_Aim of the task_
Below is a listing; copy all of it exactly.

_Source material_
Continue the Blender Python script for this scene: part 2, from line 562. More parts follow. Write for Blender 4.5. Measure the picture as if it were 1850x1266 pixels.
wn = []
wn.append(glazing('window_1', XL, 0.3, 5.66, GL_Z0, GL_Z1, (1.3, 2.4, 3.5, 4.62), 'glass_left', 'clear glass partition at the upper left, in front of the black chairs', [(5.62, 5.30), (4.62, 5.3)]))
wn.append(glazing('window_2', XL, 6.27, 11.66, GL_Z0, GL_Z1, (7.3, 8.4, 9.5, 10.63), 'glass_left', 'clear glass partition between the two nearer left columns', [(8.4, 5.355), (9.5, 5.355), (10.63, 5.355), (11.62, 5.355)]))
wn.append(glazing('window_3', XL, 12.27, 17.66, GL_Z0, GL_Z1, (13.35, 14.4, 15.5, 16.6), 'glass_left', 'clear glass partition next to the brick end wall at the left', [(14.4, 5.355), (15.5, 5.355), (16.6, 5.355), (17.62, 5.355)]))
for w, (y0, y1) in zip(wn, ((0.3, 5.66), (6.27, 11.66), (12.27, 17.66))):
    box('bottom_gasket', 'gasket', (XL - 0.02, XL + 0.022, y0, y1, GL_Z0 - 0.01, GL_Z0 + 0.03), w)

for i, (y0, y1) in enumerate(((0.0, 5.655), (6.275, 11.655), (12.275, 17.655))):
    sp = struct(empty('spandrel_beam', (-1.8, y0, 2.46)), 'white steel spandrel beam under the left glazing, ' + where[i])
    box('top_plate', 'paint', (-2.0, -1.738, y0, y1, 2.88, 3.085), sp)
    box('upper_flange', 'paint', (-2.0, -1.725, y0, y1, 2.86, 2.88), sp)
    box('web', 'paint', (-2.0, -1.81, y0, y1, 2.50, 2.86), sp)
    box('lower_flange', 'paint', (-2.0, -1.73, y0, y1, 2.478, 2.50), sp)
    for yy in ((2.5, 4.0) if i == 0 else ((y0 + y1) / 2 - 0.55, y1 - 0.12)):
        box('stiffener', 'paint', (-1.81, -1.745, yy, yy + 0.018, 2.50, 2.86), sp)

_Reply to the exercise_
Continue the Blender Python script for this scene: part 2, from line 562. More parts follow. Write for Blender 4.5. Measure the picture as if it were 1850x1266 pixels.
wn = []
wn.append(glazing('window_1', XL, 0.3, 5.66, GL_Z0, GL_Z1, (1.3, 2.4, 3.5, 4.62), 'glass_left', 'clear glass partition at the upper left, in front of the black chairs', [(5.62, 5.30), (4.62, 5.3)]))
wn.append(glazing('window_2', XL, 6.27, 11.66, GL_Z0, GL_Z1, (7.3, 8.4, 9.5, 10.63), 'glass_left', 'clear glass partition between the two nearer left columns', [(8.4, 5.355), (9.5, 5.355), (10.63, 5.355), (11.62, 5.355)]))
wn.append(glazing('window_3', XL, 12.27, 17.66, GL_Z0, GL_Z1, (13.35, 14.4, 15.5, 16.6), 'glass_left', 'clear glass partition next to the brick end wall at the left', [(14.4, 5.355), (15.5, 5.355), (16.6, 5.355), (17.62, 5.355)]))
for w, (y0, y1) in zip(wn, ((0.3, 5.66), (6.27, 11.66), (12.27, 17.66))):
    box('bottom_gasket', 'gasket', (XL - 0.02, XL + 0.022, y0, y1, GL_Z0 - 0.01, GL_Z0 + 0.03), w)

for i, (y0, y1) in enumerate(((0.0, 5.655), (6.275, 11.655), (12.275, 17.655))):
    sp = struct(empty('spandrel_beam', (-1.8, y0, 2.46)), 'white steel spandrel beam under the left glazing, ' + where[i])
    box('top_plate', 'paint', (-2.0, -1.738, y0, y1, 2.88, 3.085), sp)
    box('upper_flange', 'paint', (-2.0, -1.725, y0, y1, 2.86, 2.88), sp)
    box('web', 'paint', (-2.0, -1.81, y0, y1, 2.50, 2.86), sp)
    box('lower_flange', 'paint', (-2.0, -1.73, y0, y1, 2.478, 2.50), sp)
    for yy in ((2.5, 4.0) if i == 0 else ((y0 + y1) / 2 - 0.55, y1 - 0.12)):
        box('stiffener', 'paint', (-1.81, -1.745, yy, yy + 0.018, 2.50, 2.86), sp)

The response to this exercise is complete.